* [Goal]:
Set down each line of the material that follows, exactly, with no pictures.

....................

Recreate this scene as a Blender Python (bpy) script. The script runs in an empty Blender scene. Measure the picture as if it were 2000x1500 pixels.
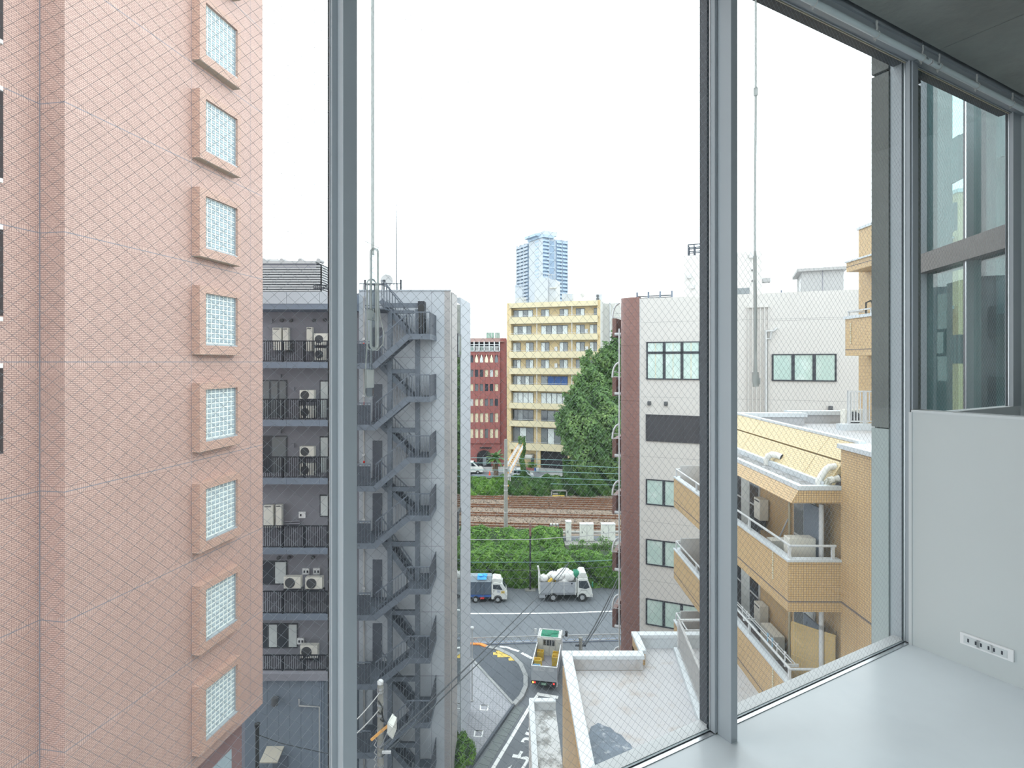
import bpy, math, random
import numpy as np
from mathutils import Vector, Matrix
random.seed(7); rng = np.random.default_rng(11)
sc = bpy.context.scene
COL = sc.collection
# ---------------------------------------------------------------- camera, sky, exposure
F, CX, HY = 1093.0, 1000.0, 707.0       # focal length (px), principal column, horizon row of the 2000x1500 frame
EYE = 21.7                               # eye height above the street
FLOOR = EYE - 1.4                        # room floor
cam_d = bpy.data.cameras.new('camera'); cam = bpy.data.objects.new('camera', cam_d); COL.objects.link(cam)
cam.location = (0, 0, EYE); cam.rotation_euler = (math.pi/2, 0, 0)
cam_d.sensor_width = 36; cam_d.lens = F/2000*36; cam_d.shift_y = -(750-HY)/2000
cam_d.clip_start = .05; cam_d.clip_end = 3000
sc.camera = cam
w = bpy.data.worlds.new('overcast_sky'); sc.world = w; w.use_nodes = True
bg = w.node_tree.nodes['Background']; bg.inputs[0].default_value = (.955, .975, 1, 1); bg.inputs[1].default_value = 3.2
vs = sc.view_settings
vs.view_transform = 'Standard'; vs.look = 'None'; vs.gamma = 1; vs.exposure = 0.0; vs.use_curve_mapping = False
sc.cycles.use_denoising = True
sc.cycles.max_bounces = 9; sc.cycles.diffuse_bounces = 5; sc.cycles.glossy_bounces = 4; sc.cycles.transparent_max_bounces = 16
sc.cycles.caustics_reflective = False; sc.cycles.caustics_refractive = False

# ---------------------------------------------------------------- helpers
def X(px, Y): return (px-CX)/F*Y
def Z(py, Y): return EYE-(py-HY)/F*Y
def W(px, py, Y): return Vector((X(px, Y), Y, Z(py, Y)))
def G(px, py, z=0.0):
    Y = (EYE-z)*F/(py-HY); return Vector((X(px, Y), Y, z))
def lin(c):
    return tuple(((v/255)/12.92 if v/255 <= .04045 else ((v/255+.055)/1.055)**2.4) for v in c)
def hit(R, px, py, axis, val):
    """local point where the sight line through a pixel meets the local plane axis = val of a root"""
    o, a = R.location, R.rotation_euler.z
    d = Vector(((px-CX)/F, 1, -(py-HY)/F)); p = Vector((0, 0, EYE))-o
    c, s = math.cos(-a), math.sin(-a)
    rot = lambda v: Vector((c*v.x-s*v.y, s*v.x+c*v.y, v.z))
    p, d = rot(p), rot(d); i = 'xyz'.index(axis)
    return p+d*((val-p[i])/d[i])

class MB:
    def __init__(s): s.v = []; s.f = []; s.sm = []
    def add(s, vs_, fs, smooth=False):
        n = len(s.v); s.v += [tuple(p) for p in vs_]
        for f in fs: s.f.append(tuple(i+n for i in f)); s.sm.append(smooth)
        return s
    def box(s, x0, x1, y0, y1, z0, z1):
        v = [(x, y, z) for z in (z0, z1) for x, y in ((x0, y0), (x1, y0), (x1, y1), (x0, y1))]
        return s.add(v, [(3, 2, 1, 0), (4, 5, 6, 7), (0, 1, 5, 4), (1, 2, 6, 5), (2, 3, 7, 6), (3, 0, 4, 7)])
    def prism(s, pts, off):
        """closed polygon pts (3D) swept by vector off"""
        n = len(pts); off = Vector(off); a = [Vector(p) for p in pts]; b = [p+off for p in a]
        return s.add(a+b, [tuple(range(n-1, -1, -1)), tuple(range(n, 2*n))]+[(i, (i+1) % n, n+(i+1) % n, n+i) for i in range(n)])
    def poly(s, pts, z0, z1):
        """ground polygon (x,y) between two heights"""
        ar = sum(pts[i][0]*pts[(i+1) % len(pts)][1]-pts[(i+1) % len(pts)][0]*pts[i][1] for i in range(len(pts)))
        if ar < 0: pts = pts[::-1]
        return s.prism([(p[0], p[1], z0) for p in pts], (0, 0, z1-z0))
    def tube(s, path, r, n=6, cap=True, smooth=True):
        path = [Vector(p) for p in path]; rs = r if isinstance(r, (list, tuple)) else [r]*len(path)
        vs_, fs = [], []; m = len(path); up = None
        for i, p in enumerate(path):
            t = (path[min(i+1, m-1)]-path[max(i-1, 0)]).normalized()
            if up is None: up = Vector((0, 0, 1)) if abs(t.z) < .9 else Vector((0, 1, 0))
            a = t.cross(up).normalized(); b = a.cross(t).normalized(); up = b
            for k in range(n):
                q = 2*math.pi*k/n; vs_.append(p+(a*math.cos(q)+b*math.sin(q))*rs[i])
        for i in range(m-1):
            for k in range(n):
                fs.append((i*n+k, i*n+(k+1) % n, (i+1)*n+(k+1) % n, (i+1)*n+k))
        s.add(vs_, fs, smooth)
        if cap: s.add(vs_[:n], [tuple(range(n-1, -1, -1))]); s.add(vs_[-n:], [tuple(range(n))])
        return s
    def bar(s, p0, p1, w_, h_):
        """rectangular bar between two points: w_ across, h_ in the vertical sense"""
        p0, p1 = Vector(p0), Vector(p1); t = (p1-p0).normalized()
        up = Vector((0, 0, 1)) if abs(t.z) < .95 else Vector((0, 1, 0))
        a = t.cross(up).normalized()*w_/2; b = a.cross(t).normalized()*h_/2
        c = [p+q for p in (p0, p1) for q in (-a-b, a-b, a+b, -a+b)]
        return s.add(c, [(3, 2, 1, 0), (4, 5, 6, 7), (0, 1, 5, 4), (1, 2, 6, 5), (2, 3, 7, 6), (3, 0, 4, 7)])
    def blob(s, c, r, n=8, m=6, jit=.0):
        c = Vector(c); r = Vector(r) if not isinstance(r, (int, float)) else Vector((r, r, r)); vs_ = []; fs = []
        for i in range(m+1):
            th = math.pi*i/m
            for k in range(n):
                ph = 2*math.pi*k/n; j = 1+random.uniform(-jit, jit)
                vs_.append(c+Vector((r.x*math.sin(th)*math.cos(ph)*j, r.y*math.sin(th)*math.sin(ph)*j, r.z*math.cos(th)*j)))
        for i in range(m):
            for k in range(n): fs.append((i*n+k, (i+1)*n+k, (i+1)*n+(k+1) % n, i*n+(k+1) % n))
        return s.add(vs_, fs, True)
    def wheel(s, c, r, wd, axis='y', n=16):
        d = Vector((0, wd/2, 0)) if axis == 'y' else Vector((wd/2, 0, 0)); c = Vector(c)
        return s.tube([c-d, c+d], r, n)
    def build(s, name, mat, parent=None, label=None, bevel=0):
        me = bpy.data.meshes.new(name); me.from_pydata(s.v, [], s.f); me.update()
        uvl = me.uv_layers.new(name='UVMap'); uv = []
        V = me.vertices
        for p in me.polygons:
            nx, ny, nz = p.normal
            if abs(nz) > .72:
                for vi in p.vertices: c = V[vi].co; uv += [c.x, c.y]
            else:
                l = math.hypot(nx, ny) or 1; tx, ty = -ny/l, nx/l; k = 1/math.sqrt(max(1-nz*nz, .05))
                for vi in p.vertices: c = V[vi].co; uv += [c.x*tx+c.y*ty, c.z*k]
        uvl.data.foreach_set('uv', uv)
        me.polygons.foreach_set('use_smooth', s.sm)
        if mat: me.materials.append(mat)
        return link(name, me, parent, label, bevel)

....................

* [Correct output]:
Recreate this scene as a Blender Python (bpy) script. The script runs in an empty Blender scene. Measure the picture as if it were 2000x1500 pixels.
import bpy, math, random
import numpy as np
from mathutils import Vector, Matrix
random.seed(7); rng = np.random.default_rng(11)
sc = bpy.context.scene
COL = sc.collection
# ---------------------------------------------------------------- camera, sky, exposure
F, CX, HY = 1093.0, 1000.0, 707.0       # focal length (px), principal column, horizon row of the 2000x1500 frame
EYE = 21.7                               # eye height above the street
FLOOR = EYE - 1.4                        # room floor
cam_d = bpy.data.cameras.new('camera'); cam = bpy.data.objects.new('camera', cam_d); COL.objects.link(cam)
cam.location = (0, 0, EYE); cam.rotation_euler = (math.pi/2, 0, 0)
cam_d.sensor_width = 36; cam_d.lens = F/2000*36; cam_d.shift_y = -(750-HY)/2000
cam_d.clip_start = .05; cam_d.clip_end = 3000
sc.camera = cam
w = bpy.data.worlds.new('overcast_sky'); sc.world = w; w.use_nodes = True
bg = w.node_tree.nodes['Background']; bg.inputs[0].default_value = (.955, .975, 1, 1); bg.inputs[1].default_value = 3.2
vs = sc.view_settings
vs.view_transform = 'Standard'; vs.look = 'None'; vs.gamma = 1; vs.exposure = 0.0; vs.use_curve_mapping = False
sc.cycles.use_denoising = True
sc.cycles.max_bounces = 9; sc.cycles.diffuse_bounces = 5; sc.cycles.glossy_bounces = 4; sc.cycles.transparent_max_bounces = 16
sc.cycles.caustics_reflective = False; sc.cycles.caustics_refractive = False

# ---------------------------------------------------------------- helpers
def X(px, Y): return (px-CX)/F*Y
def Z(py, Y): return EYE-(py-HY)/F*Y
def W(px, py, Y): return Vector((X(px, Y), Y, Z(py, Y)))
def G(px, py, z=0.0):
    Y = (EYE-z)*F/(py-HY); return Vector((X(px, Y), Y, z))
def lin(c):
    return tuple(((v/255)/12.92 if v/255 <= .04045 else ((v/255+.055)/1.055)**2.4) for v in c)
def hit(R, px, py, axis, val):
    """local point where the sight line through a pixel meets the local plane axis = val of a root"""
    o, a = R.location, R.rotation_euler.z
    d = Vector(((px-CX)/F, 1, -(py-HY)/F)); p = Vector((0, 0, EYE))-o
    c, s = math.cos(-a), math.sin(-a)
    rot = lambda v: Vector((c*v.x-s*v.y, s*v.x+c*v.y, v.z))
    p, d = rot(p), rot(d); i = 'xyz'.index(axis)
    return p+d*((val-p[i])/d[i])

class MB:
    def __init__(s): s.v = []; s.f = []; s.sm = []
    def add(s, vs_, fs, smooth=False):
        n = len(s.v); s.v += [tuple(p) for p in vs_]
        for f in fs: s.f.append(tuple(i+n for i in f)); s.sm.append(smooth)
        return s
    def box(s, x0, x1, y0, y1, z0, z1):
        v = [(x, y, z) for z in (z0, z1) for x, y in ((x0, y0), (x1, y0), (x1, y1), (x0, y1))]
        return s.add(v, [(3, 2, 1, 0), (4, 5, 6, 7), (0, 1, 5, 4), (1, 2, 6, 5), (2, 3, 7, 6), (3, 0, 4, 7)])
    def prism(s, pts, off):
        """closed polygon pts (3D) swept by vector off"""
        n = len(pts); off = Vector(off); a = [Vector(p) for p in pts]; b = [p+off for p in a]
        return s.add(a+b, [tuple(range(n-1, -1, -1)), tuple(range(n, 2*n))]+[(i, (i+1) % n, n+(i+1) % n, n+i) for i in range(n)])
    def poly(s, pts, z0, z1):
        """ground polygon (x,y) between two heights"""
        ar = sum(pts[i][0]*pts[(i+1) % len(pts)][1]-pts[(i+1) % len(pts)][0]*pts[i][1] for i in range(len(pts)))
        if ar < 0: pts = pts[::-1]
        return s.prism([(p[0], p[1], z0) for p in pts], (0, 0, z1-z0))
    def tube(s, path, r, n=6, cap=True, smooth=True):
        path = [Vector(p) for p in path]; rs = r if isinstance(r, (list, tuple)) else [r]*len(path)
        vs_, fs = [], []; m = len(path); up = None
        for i, p in enumerate(path):
            t = (path[min(i+1, m-1)]-path[max(i-1, 0)]).normalized()
            if up is None: up = Vector((0, 0, 1)) if abs(t.z) < .9 else Vector((0, 1, 0))
            a = t.cross(up).normalized(); b = a.cross(t).normalized(); up = b
            for k in range(n):
                q = 2*math.pi*k/n; vs_.append(p+(a*math.cos(q)+b*math.sin(q))*rs[i])
        for i in range(m-1):
            for k in range(n):
                fs.append((i*n+k, i*n+(k+1) % n, (i+1)*n+(k+1) % n, (i+1)*n+k))
        s.add(vs_, fs, smooth)
        if cap: s.add(vs_[:n], [tuple(range(n-1, -1, -1))]); s.add(vs_[-n:], [tuple(range(n))])
        return s
    def bar(s, p0, p1, w_, h_):
        """rectangular bar between two points: w_ across, h_ in the vertical sense"""
        p0, p1 = Vector(p0), Vector(p1); t = (p1-p0).normalized()
        up = Vector((0, 0, 1)) if abs(t.z) < .95 else Vector((0, 1, 0))
        a = t.cross(up).normalized()*w_/2; b = a.cross(t).normalized()*h_/2
        c = [p+q for p in (p0, p1) for q in (-a-b, a-b, a+b, -a+b)]
        return s.add(c, [(3, 2, 1, 0), (4, 5, 6, 7), (0, 1, 5, 4), (1, 2, 6, 5), (2, 3, 7, 6), (3, 0, 4, 7)])
    def blob(s, c, r, n=8, m=6, jit=.0):
        c = Vector(c); r = Vector(r) if not isinstance(r, (int, float)) else Vector((r, r, r)); vs_ = []; fs = []
        for i in range(m+1):
            th = math.pi*i/m
            for k in range(n):
                ph = 2*math.pi*k/n; j = 1+random.uniform(-jit, jit)
                vs_.append(c+Vector((r.x*math.sin(th)*math.cos(ph)*j, r.y*math.sin(th)*math.sin(ph)*j, r.z*math.cos(th)*j)))
        for i in range(m):
            for k in range(n): fs.append((i*n+k, (i+1)*n+k, (i+1)*n+(k+1) % n, i*n+(k+1) % n))
        return s.add(vs_, fs, True)
    def wheel(s, c, r, wd, axis='y', n=16):
        d = Vector((0, wd/2, 0)) if axis == 'y' else Vector((wd/2, 0, 0)); c = Vector(c)
        return s.tube([c-d, c+d], r, n)
    def build(s, name, mat, parent=None, label=None, bevel=0):
        me = bpy.data.meshes.new(name); me.from_pydata(s.v, [], s.f); me.update()
        uvl = me.uv_layers.new(name='UVMap'); uv = []
        V = me.vertices
        for p in me.polygons:
            nx, ny, nz = p.normal
            if abs(nz) > .72:
                for vi in p.vertices: c = V[vi].co; uv += [c.x, c.y]
            else:
                l = math.hypot(nx, ny) or 1; tx, ty = -ny/l, nx/l; k = 1/math.sqrt(max(1-nz*nz, .05))
                for vi in p.vertices: c = V[vi].co; uv += [c.x*tx+c.y*ty, c.z*k]
        uvl.data.foreach_set('uv', uv)
        me.polygons.foreach_set('use_smooth', s.sm)
        if mat: me.materials.append(mat)
        return link(name, me, parent, label, bevel)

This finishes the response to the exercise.